> **Short exercise**
Beginning with the first line, set down every line through the one containing "random.seed(7)", exactly as it appears, but not the pictures.

▬▬▬▬▬▬

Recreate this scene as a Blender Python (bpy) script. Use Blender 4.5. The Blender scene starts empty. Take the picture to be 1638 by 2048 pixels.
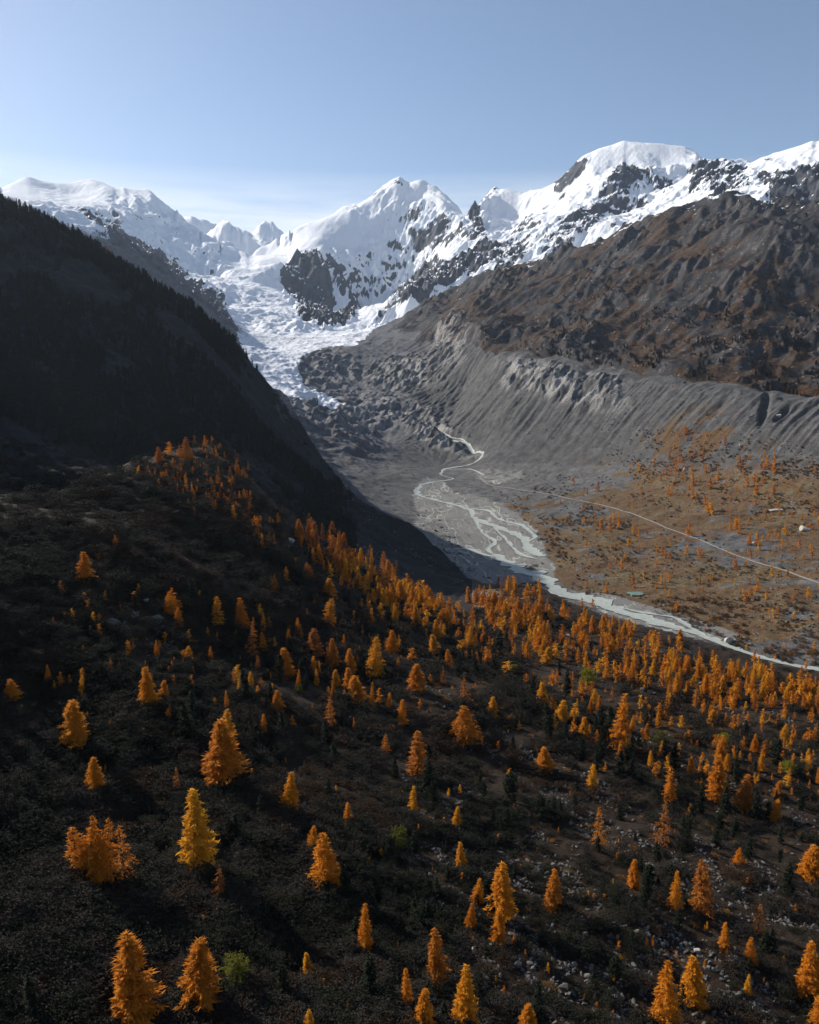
import bpy, math, random, time
import numpy as np
T0 = time.time()
R = math.radians
rng = np.random.default_rng(7)
random.seed(7)

# ------------------------------------------------------------------ camera
F = 1573.0                      # focal length in photo pixels (1638 x 2048)
PITCH = R(-9.2)
ZC = 200.0                      # camera height above the valley floor
scene = bpy.context.scene
cam_d = bpy.data.cameras.new("camera")
cam = bpy.data.objects.new("camera", cam_d)
scene.collection.objects.link(cam)
cam.location = (0, 0, ZC)
cam.rotation_euler = (R(90) + PITCH, 0, 0)
cam_d.sensor_fit = 'HORIZONTAL'
cam_d.sensor_width = 36
cam_d.lens = 36 * F / 1638
cam_d.clip_start = 1
cam_d.clip_end = 60000
scene.camera = cam
scene.render.resolution_x, scene.render.resolution_y = 819, 1024

# ------------------------------------------------------------------ light
SUN_AZ, SUN_EL = -56.0, 30.5     # degrees; azimuth from +Y, clockwise (left of the view is negative)
world = bpy.data.worlds.new("World")
scene.world = world
world.use_nodes = True
nt = world.node_tree
for n in list(nt.nodes): nt.nodes.remove(n)
w_out = nt.nodes.new("ShaderNodeOutputWorld")
w_bg = nt.nodes.new("ShaderNodeBackground")
sky = nt.nodes.new("ShaderNodeTexSky")
sky.sky_type = 'NISHITA'
sky.sun_disc = False
sky.sun_elevation = R(SUN_EL)
sky.sun_rotation = R(SUN_AZ)
sky.altitude = 2200
sky.air_density = 1.0
sky.dust_density = 2.2
sky.ozone_density = 1.5
w_bg.inputs[1].default_value = 0.108
# thin cirrus low over the horizon, all round
w_tc = nt.nodes.new("ShaderNodeTexCoord"); w_sx = nt.nodes.new("ShaderNodeSeparateXYZ"); nt.links.new(w_tc.outputs["Generated"], w_sx.inputs[0])
w_mp = nt.nodes.new("ShaderNodeMapping"); w_mp.inputs["Scale"].default_value = (3.0, 3.0, 26.0); nt.links.new(w_tc.outputs["Generated"], w_mp.inputs[0])
w_no = nt.nodes.new("ShaderNodeTexNoise"); w_no.inputs["Scale"].default_value = 1.3; w_no.inputs["Detail"].default_value = 6; w_no.inputs["Roughness"].default_value = .55; nt.links.new(w_mp.outputs[0], w_no.inputs["Vector"])
w_r1 = nt.nodes.new("ShaderNodeMapRange"); w_r1.inputs[1].default_value = .30; w_r1.inputs[2].default_value = .56; nt.links.new(w_no.outputs["Fac"], w_r1.inputs[0])
w_r2 = nt.nodes.new("ShaderNodeMapRange"); w_r2.inputs[1].default_value = .245; w_r2.inputs[2].default_value = .19; nt.links.new(w_sx.outputs[2], w_r2.inputs[0])
w_m = nt.nodes.new("ShaderNodeMath"); w_m.operation = 'MULTIPLY'; nt.links.new(w_r1.outputs[0], w_m.inputs[0]); nt.links.new(w_r2.outputs[0], w_m.inputs[1])
w_m2 = nt.nodes.new("ShaderNodeMath"); w_m2.operation = 'MULTIPLY'; w_m2.inputs[1].default_value = .75; nt.links.new(w_m.outputs[0], w_m2.inputs[0])
w_tint = nt.nodes.new("ShaderNodeMix"); w_tint.data_type = 'RGBA'; w_tint.blend_type = 'MULTIPLY'; w_tint.inputs[0].default_value = 1; w_tint.inputs[7].default_value = (1.03, .965, .90, 1)
nt.links.new(sky.outputs[0], w_tint.inputs[6])
w_mix = nt.nodes.new("ShaderNodeMix"); w_mix.data_type = 'RGBA'; w_mix.inputs[7].default_value = (6.6, 6.8, 7.1, 1)
nt.links.new(w_m2.outputs[0], w_mix.inputs[0]); nt.links.new(w_tint.outputs[2], w_mix.inputs[6])
nt.links.new(w_mix.outputs[2], w_bg.inputs[0])
nt.links.new(w_bg.outputs[0], w_out.inputs[0])
sun_d = bpy.data.lights.new("sun", 'SUN')
sun_d.energy = 4.8
sun_d.angle = R(0.5)
sun_d.color = (1.0, 0.93, 0.83)
sun = bpy.data.objects.new("sun", sun_d)
scene.collection.objects.link(sun)
sd = np.array([math.sin(R(SUN_AZ)) * math.cos(R(SUN_EL)), math.cos(R(SUN_AZ)) * math.cos(R(SUN_EL)), math.sin(R(SUN_EL))])
from mathutils import Vector
sun.rotation_euler = Vector(sd).to_track_quat('Z', 'Y').to_euler()
sun.location = (-600, 300, 800)
vs = scene.view_settings
vs.view_transform = 'Standard'; vs.look = 'None'; vs.exposure = 0.55; vs.gamma = 1.0
vs.use_curve_mapping = False
scene.cycles.max_bounces = 6
scene.cycles.volume_bounces = 0
scene.cycles.use_adaptive_sampling = True
scene.cycles.adaptive_threshold = 0.02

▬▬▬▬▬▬

> **Full answer**
Recreate this scene as a Blender Python (bpy) script. Use Blender 4.5. The Blender scene starts empty. Take the picture to be 1638 by 2048 pixels.
import bpy, math, random, time
import numpy as np
T0 = time.time()
R = math.radians
rng = np.random.default_rng(7)
random.seed(7)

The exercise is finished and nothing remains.